Intervention de Fabrice Angei

Délégation aux entreprises — Réunion du 11 mars 2021 à 9h00
Audition plénière — Table ronde avec les syndicats de salariés

Fabrice Angei, secrétaire confédéral de la CGT :

Lors d'un colloque sur la digitalisation organisé par le syndicat des avocats de France, l'évolution des conditions de travail d'une équipe chargée de la rédaction des pages cuisine d'un magazine féminin a été retracée. Les rédactrices, qui écrivaient autrefois l'essentiel des textes, ont été promues cheffes de rubrique, mais leur rôle se limite désormais à commander des textes à des pigistes au statut précaire. Les secrétaires de rédaction se limitent à de la correction orthographique, leur logiciel interdisant tout retour en arrière. Les iconographes, limités par la baisse du budget acquisitions, doivent le plus souvent se contenter d'images gratuites. Les maquettistes utilisent pour leur part des gabarits semi-automatiques et montent les pages à la chaîne, leur rôle se limitant à quelques clics de souris.

Cette nouvelle organisation du travail, qui s'appuie sur la numérisation, concourt finalement à une attrition des métiers et à une altération du fonctionnement collectif, les échanges entre salariés se réduisant. Parallèlement, les gains de productivité ont été considérables, avec une division par six des effectifs en trente ans.

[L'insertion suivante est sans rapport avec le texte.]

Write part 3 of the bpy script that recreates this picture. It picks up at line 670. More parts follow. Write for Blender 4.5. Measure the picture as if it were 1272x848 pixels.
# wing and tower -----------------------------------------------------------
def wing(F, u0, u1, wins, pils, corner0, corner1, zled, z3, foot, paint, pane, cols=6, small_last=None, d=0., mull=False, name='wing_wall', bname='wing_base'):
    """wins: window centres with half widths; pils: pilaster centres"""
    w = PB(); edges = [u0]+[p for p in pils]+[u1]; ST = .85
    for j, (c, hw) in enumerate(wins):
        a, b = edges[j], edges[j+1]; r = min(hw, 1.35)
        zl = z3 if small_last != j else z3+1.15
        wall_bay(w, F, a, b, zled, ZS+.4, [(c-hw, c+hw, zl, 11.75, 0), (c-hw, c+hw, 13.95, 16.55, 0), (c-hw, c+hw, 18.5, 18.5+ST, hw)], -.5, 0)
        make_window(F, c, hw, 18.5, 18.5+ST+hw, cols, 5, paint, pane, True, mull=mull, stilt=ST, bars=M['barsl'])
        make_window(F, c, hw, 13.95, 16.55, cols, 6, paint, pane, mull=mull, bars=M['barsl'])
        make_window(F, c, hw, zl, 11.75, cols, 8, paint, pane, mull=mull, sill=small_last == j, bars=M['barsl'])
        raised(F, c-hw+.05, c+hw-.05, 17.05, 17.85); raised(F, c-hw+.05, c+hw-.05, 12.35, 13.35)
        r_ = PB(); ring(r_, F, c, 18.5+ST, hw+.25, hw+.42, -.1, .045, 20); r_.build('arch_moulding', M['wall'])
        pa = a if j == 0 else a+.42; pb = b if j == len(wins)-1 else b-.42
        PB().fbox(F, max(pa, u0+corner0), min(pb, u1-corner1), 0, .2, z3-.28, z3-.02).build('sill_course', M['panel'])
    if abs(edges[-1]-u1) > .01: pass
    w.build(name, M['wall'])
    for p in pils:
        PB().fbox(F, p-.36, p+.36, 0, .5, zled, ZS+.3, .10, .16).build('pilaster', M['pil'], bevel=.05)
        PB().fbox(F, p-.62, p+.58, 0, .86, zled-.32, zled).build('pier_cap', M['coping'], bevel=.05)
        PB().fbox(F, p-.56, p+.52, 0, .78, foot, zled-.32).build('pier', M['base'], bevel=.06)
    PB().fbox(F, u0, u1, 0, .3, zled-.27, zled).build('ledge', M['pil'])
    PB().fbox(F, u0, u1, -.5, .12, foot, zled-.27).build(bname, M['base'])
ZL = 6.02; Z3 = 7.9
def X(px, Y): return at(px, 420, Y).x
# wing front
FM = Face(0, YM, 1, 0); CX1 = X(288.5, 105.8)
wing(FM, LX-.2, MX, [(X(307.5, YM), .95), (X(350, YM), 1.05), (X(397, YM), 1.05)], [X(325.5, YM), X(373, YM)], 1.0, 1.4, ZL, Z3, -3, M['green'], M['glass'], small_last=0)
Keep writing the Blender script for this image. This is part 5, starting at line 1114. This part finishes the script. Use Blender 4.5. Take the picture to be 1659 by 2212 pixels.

Cette tendance est générale. Que l'on parle d'e-management, de new management ou d'« entreprise libérée », il s'agit toujours de faire primer une gestion financière de court terme au détriment du professionnalisme. L'entreprise est exclusivement orientée vers le profit, le travail est affadi et la santé des personnels se dégrade.

Le travail « ubérisé » au service des plateformes constitue le point extrême de cette évolution : chacun est affecté à une micro tâche sans percevoir réellement le sens de son action, le statut de salarié est remis en cause. En fait de modernisation, c'est un retour en arrière vers un travail à la tâche.

Moderniser, rationaliser, évaluer la qualité du service rendu et la performance des agents ou des salariés : ce modèle n'a toutefois pas tenu le choc face à la crise sanitaire, car il ne peut se substituer à la performance globale et durable des entreprises.

Face à l'accroissement des exigences en termes de qualité, de délais, de flexibilité, de coût et d'innovation, les équipes demandent plus de soutien et de coordination de leur activité. Le rôle de l'encadrement de proximité est fondamental.

Un travail de coconstruction doit être entrepris entre tous les acteurs pour envisager des solutions plus riches, plus innovantes et plus écologiques. Il est heureux que l'accord européen sur le numérique de 2020 promeuve une telle méthode pour bâtir les futures organisations du travail et mettre en place des garde-fous en termes de sécurisation de l'emploi, de droit à la déconnexion, de formation et de dignité humaine.

Sur la santé, les négociations obligatoires sur la QVT n'ont pas tenu leurs promesses, car elles oublient trop souvent de s'attaquer à la charge de travail, à son contenu et son organisation.

En termes de santé au travail, on tend aussi à passer d'une obligation de résultat à une obligation de moyens de l'employeur. C'est manifeste dans l'accord sur le télétravail, et c'est aussi pourquoi la CGT ne l'a pas signé, outre son absence de caractère normatif.

On voit aussi que l'activité professionnelle empiète progressivement sur tous les temps de vie. L'intensification du travail, couplée aux transformations numériques, rend difficile la préservation de l'équilibre entre vie privée et vie professionnelle.

Il faut rendre effectif le droit à la déconnexion et faire en sorte que chaque salarié soit couvert par une instance dédiée à la santé au travail, quelle que soit la taille de l'entreprise.

L'évolution de l'organisation du travail interroge la finalité même de l'entreprise. Pour nous, la loi Pacte ne va pas assez loin. Nous avions présenté un projet, « L'entreprise autrement », qui ne se limitait pas à augmenter le nombre de représentants des salariés au sein des conseils d'administration, mais à les reconnaître comme partie prenante du processus de création de richesses. On voit par exemple que dans les entreprises de production automobile, les méthodes de management et la recherche effrénée du profit conduisent à un taux de rebut très important, ce qui ne constitue finalement pas un système très performant.